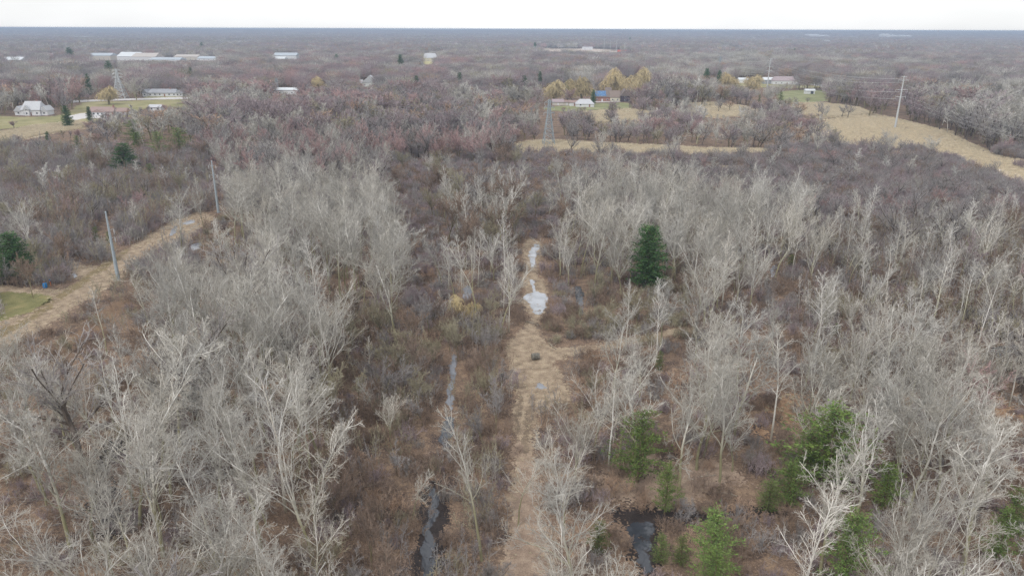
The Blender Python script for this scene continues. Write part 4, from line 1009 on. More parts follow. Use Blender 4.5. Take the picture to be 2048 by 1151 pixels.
while y < MIDEND:
    gs = 8.0 + (y-NEAR)*0.0015
    half = y*0.76+20; x = -half
    while x < half:
        gx, gy = x+R.uniform(-.5, .5)*gs, y+R.uniform(-.5, .5)*gs; x += gs
        px, py = PX(gx, gy)
        if any(inpoly(px, py, p) for p in CLEAR) or (in_meadow(px, py) and R.random() > (.18 if px < 1600 and py < 262 else .012)): continue
        lowarea = nv(gx, gy, 110, 6)
        h = R.uniform(13, 22)*(1+0.3*nv(gx, gy, 60, 12))
        if 1000 < px < 1700 and py > 215: h *= 0.62
        if R.random() > 0.88+0.2*lowarea: continue
        k = species(gx, gy, gy)
        if covers_far(gx, gy, h, 3.0): 
            h *= 0.35
            if covers_far(gx, gy, h, 2.2): continue
        if gy < 750:
            kk = {'pale': R.choice(['pale', 'pale', 'palewide', 'slim'])}.get(k, k)
            q = R.randrange(len(MID[kk])); W.append((gx, gy, midoff[kk]+q, h/MID[kk][q]['h']))
        else:
            q = R.randrange(2); W.append((gx, gy, faro[k]+q, h/15.0))
    y += gs
print('woodland', len(W))
scatter('woodland', midp, [(w[0], w[1], 0) for w in W], [w[2] for w in W], [(w[3]*R.uniform(1.05, 1.6), w[3]*R.uniform(1.05, 1.6), w[3]) for w in W], [R.random()*6.28 for _ in W],
        'mixed bare grey, mauve and reddish woods reaching back from the meadows')

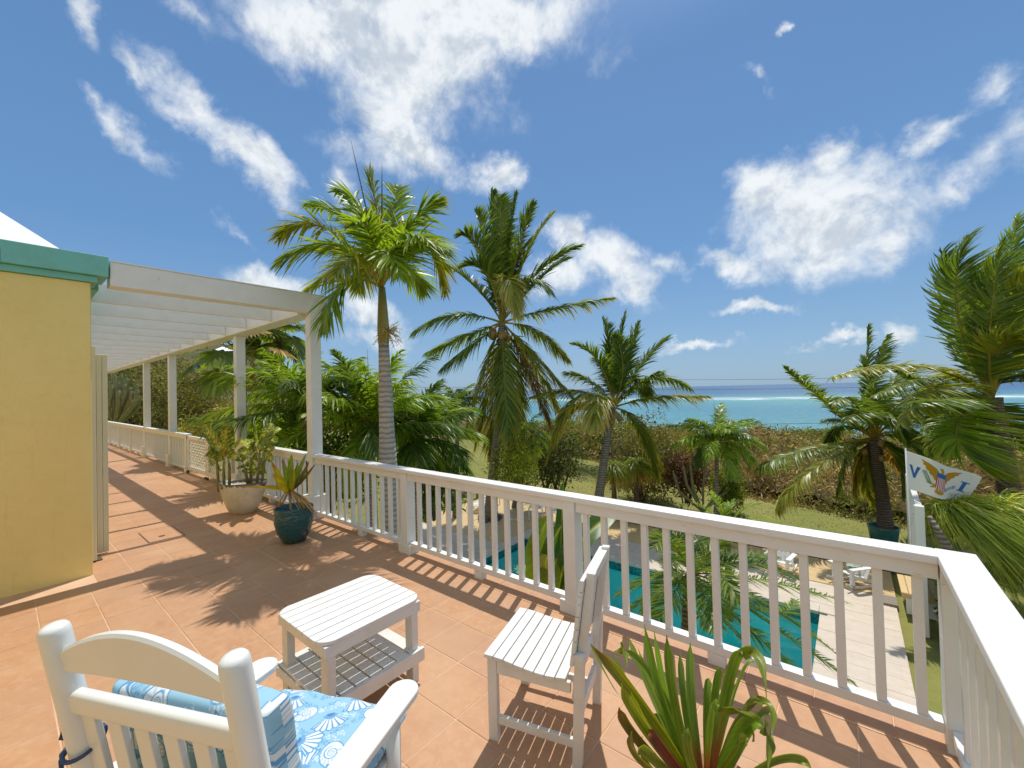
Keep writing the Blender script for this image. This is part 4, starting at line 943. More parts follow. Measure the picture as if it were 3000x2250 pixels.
bush('seaside_shrub', 'green shrub on the skyline below the breaking reef', bpx(2330, 1292, 34.), (2.6, 2, 1.0), 5000, .22, [(.07, .10, .025), (.10, .13, .03)], rs)
bush('seaside_shrub', 'smaller green shrub on the skyline just left of the wind-swept palm', bpx(2405, 1290, 33.), (1.5, 1.4, .85), 3500, .2, [(.08, .10, .025), (.12, .14, .03)], rs)
bush('dry_bush', 'olive dry bush right of the dark hedge bush, behind the croton', bpx(1960, 1310, 22.), (2.4, 2, 1.1), 6500, .15, [(.13, .12, .035), (.17, .14, .05), (.09, .10, .03)], rs)
bush('sea_grape', 'leafy green bush behind the leaning coconut trunk', bpx(1750, 1265, 24.), (3.2, 2, 1.1), 6500, .18, [(.06, .10, .02), (.10, .13, .03), (.16, .13, .06)], rs)
# left garden
bush('garden_hedge', 'tall dark hedge behind the column cactus at the end of the lawn', bpx(395, 1150, 34.), (5.2, 2.6, 2.7), 17000, .22, [(.035, .05, .012), (.06, .075, .018), (.11, .12, .03)], rs, cat='hedge')
bush('thicket_bush', 'bushy dark green thicket between the two far pergola posts', bpx(490, 1150, 29.), (2.6, 2.2, 2.9), 12000, .18, [(.04, .055, .016), (.09, .095, .03), (.14, .12, .05)], rs)
bush('thicket_bush', 'olive thicket behind the third pergola post', bpx(560, 1170, 25.), (2.0, 1.8, 2.2), 9000, .16, [(.09, .095, .025), (.15, .14, .04), (.05, .06, .02)], rs)
bush('garden_bush', 'low yellow-green bush in front of the lawn by the lattice gate', bpx(610, 1275, 15.5), (1.5, 1.1, .75), 6500, .10, [(.13, .14, .025), (.18, .17, .04), (.08, .09, .02)], rs)
bush('garden_bush', 'low dry bush between the gate and the areca palm', bpx(680, 1240, 16.5), (1.3, 1.0, .7), 4800, .10, [(.16, .14, .04), (.10, .11, .025), (.20, .15, .07)], rs)
bush('understory_bush', 'leafy green bush low behind the railing under the manila palms', bpx(960, 1370, 8.8), (1.1, 1.0, .8), 4500, .13, [(.05, .09, .015), (.09, .14, .02)], rs)
bush('understory_bush', 'dense green bush behind the railing right of the ringed trunk', bpx(1250, 1400, 10.5), (1.2, 1.0, .9), 4500, .13, [(.05, .085, .015), (.08, .12, .02)], rs)
bush('bed_shrub', 'dark shrub below the white bench beside the paved path', onz(2755, 1800, -2.2)+np.array([.35, 0, .1]), (.34, .8, .55), 3200, .09, [(.03, .045, .012), (.08, .08, .025)], rs)

# grassy tufts (ponytail palms on the lawn)
def tuft(parent, C, n, L, rs, cols, droop=.9, wind=(0, 0, 0), W=.014, upb=.9, name='foliage', seg=5, spread=1.):
    D = rs.randn(n, 3)*np.array([spread, spread, .5]); D[:, 2] = np.abs(D[:, 2])*.9+upb*rs.rand(n); k = rs.randint(0, len(cols), n)
    Cn = np.clip(np.array(cols)[k]*(1+.2*rs.randn(n)[:, None]), .01, 1)
    ac = Acc(); ac.add(*leaves(np.tile(C, (n, 1))+rs.randn(n, 3)*.05, D, L*(.7+.5*rs.rand(n)), np.full(n, W), rs.randn(n, 3), Cn, droop, wind, seg=seg, prof=(1, 1, .8)))
    return link(name, ac.mesh(name, LEAF), parent)
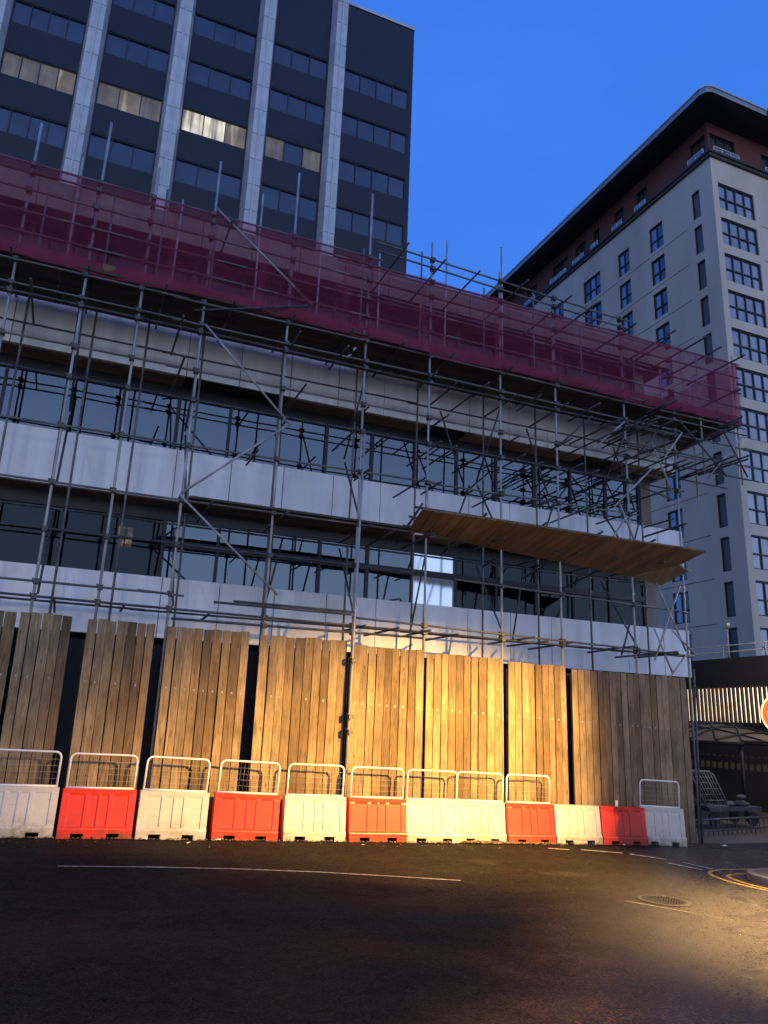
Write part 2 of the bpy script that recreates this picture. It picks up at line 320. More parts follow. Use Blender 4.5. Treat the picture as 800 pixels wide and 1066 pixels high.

» **Problem description**
Copy out all the entries exactly. Images stay out of the copy.

» **Exercise result**
The Blender Python script for this scene continues. Write part 4, from line 1009 on. More parts follow. Use Blender 4.5. Take the picture to be 2048 by 1151 pixels.
while y < MIDEND:
    gs = 8.0 + (y-NEAR)*0.0015
    half = y*0.76+20; x = -half
    while x < half:
        gx, gy = x+R.uniform(-.5, .5)*gs, y+R.uniform(-.5, .5)*gs; x += gs
        px, py = PX(gx, gy)
        if any(inpoly(px, py, p) for p in CLEAR) or (in_meadow(px, py) and R.random() > (.18 if px < 1600 and py < 262 else .012)): continue
        lowarea = nv(gx, gy, 110, 6)
        h = R.uniform(13, 22)*(1+0.3*nv(gx, gy, 60, 12))
        if 1000 < px < 1700 and py > 215: h *= 0.62
        if R.random() > 0.88+0.2*lowarea: continue
        k = species(gx, gy, gy)
        if covers_far(gx, gy, h, 3.0): 
            h *= 0.35
            if covers_far(gx, gy, h, 2.2): continue
        if gy < 750:
            kk = {'pale': R.choice(['pale', 'pale', 'palewide', 'slim'])}.get(k, k)
            q = R.randrange(len(MID[kk])); W.append((gx, gy, midoff[kk]+q, h/MID[kk][q]['h']))
        else:
            q = R.randrange(2); W.append((gx, gy, faro[k]+q, h/15.0))
    y += gs
print('woodland', len(W))
scatter('woodland', midp, [(w[0], w[1], 0) for w in W], [w[2] for w in W], [(w[3]*R.uniform(1.05, 1.6), w[3]*R.uniform(1.05, 1.6), w[3]) for w in W], [R.random()*6.28 for _ in W],
        'mixed bare grey, mauve and reddish woods reaching back from the meadows')

Keep writing the Blender script for this image. This is part 4, starting at line 943. More parts follow. Measure the picture as if it were 3000x2250 pixels.
bush('seaside_shrub', 'green shrub on the skyline below the breaking reef', bpx(2330, 1292, 34.), (2.6, 2, 1.0), 5000, .22, [(.07, .10, .025), (.10, .13, .03)], rs)
bush('seaside_shrub', 'smaller green shrub on the skyline just left of the wind-swept palm', bpx(2405, 1290, 33.), (1.5, 1.4, .85), 3500, .2, [(.08, .10, .025), (.12, .14, .03)], rs)
bush('dry_bush', 'olive dry bush right of the dark hedge bush, behind the croton', bpx(1960, 1310, 22.), (2.4, 2, 1.1), 6500, .15, [(.13, .12, .035), (.17, .14, .05), (.09, .10, .03)], rs)
bush('sea_grape', 'leafy green bush behind the leaning coconut trunk', bpx(1750, 1265, 24.), (3.2, 2, 1.1), 6500, .18, [(.06, .10, .02), (.10, .13, .03), (.16, .13, .06)], rs)
# left garden
bush('garden_hedge', 'tall dark hedge behind the column cactus at the end of the lawn', bpx(395, 1150, 34.), (5.2, 2.6, 2.7), 17000, .22, [(.035, .05, .012), (.06, .075, .018), (.11, .12, .03)], rs, cat='hedge')
bush('thicket_bush', 'bushy dark green thicket between the two far pergola posts', bpx(490, 1150, 29.), (2.6, 2.2, 2.9), 12000, .18, [(.04, .055, .016), (.09, .095, .03), (.14, .12, .05)], rs)
bush('thicket_bush', 'olive thicket behind the third pergola post', bpx(560, 1170, 25.), (2.0, 1.8, 2.2), 9000, .16, [(.09, .095, .025), (.15, .14, .04), (.05, .06, .02)], rs)
bush('garden_bush', 'low yellow-green bush in front of the lawn by the lattice gate', bpx(610, 1275, 15.5), (1.5, 1.1, .75), 6500, .10, [(.13, .14, .025), (.18, .17, .04), (.08, .09, .02)], rs)
bush('garden_bush', 'low dry bush between the gate and the areca palm', bpx(680, 1240, 16.5), (1.3, 1.0, .7), 4800, .10, [(.16, .14, .04), (.10, .11, .025), (.20, .15, .07)], rs)
bush('understory_bush', 'leafy green bush low behind the railing under the manila palms', bpx(960, 1370, 8.8), (1.1, 1.0, .8), 4500, .13, [(.05, .09, .015), (.09, .14, .02)], rs)
bush('understory_bush', 'dense green bush behind the railing right of the ringed trunk', bpx(1250, 1400, 10.5), (1.2, 1.0, .9), 4500, .13, [(.05, .085, .015), (.08, .12, .02)], rs)
bush('bed_shrub', 'dark shrub below the white bench beside the paved path', onz(2755, 1800, -2.2)+np.array([.35, 0, .1]), (.34, .8, .55), 3200, .09, [(.03, .045, .012), (.08, .08, .025)], rs)

# grassy tufts (ponytail palms on the lawn)
def tuft(parent, C, n, L, rs, cols, droop=.9, wind=(0, 0, 0), W=.014, upb=.9, name='foliage', seg=5, spread=1.):
    D = rs.randn(n, 3)*np.array([spread, spread, .5]); D[:, 2] = np.abs(D[:, 2])*.9+upb*rs.rand(n); k = rs.randint(0, len(cols), n)
    Cn = np.clip(np.array(cols)[k]*(1+.2*rs.randn(n)[:, None]), .01, 1)
    ac = Acc(); ac.add(*leaves(np.tile(C, (n, 1))+rs.randn(n, 3)*.05, D, L*(.7+.5*rs.rand(n)), np.full(n, W), rs.randn(n, 3), Cn, droop, wind, seg=seg, prof=(1, 1, .8)))
    return link(name, ac.mesh(name, LEAF), parent)
Write part 2 of the bpy script that recreates this picture. It picks up at line 320. More parts follow. Use Blender 4.5. Treat the picture as 800 pixels wide and 1066 pixels high.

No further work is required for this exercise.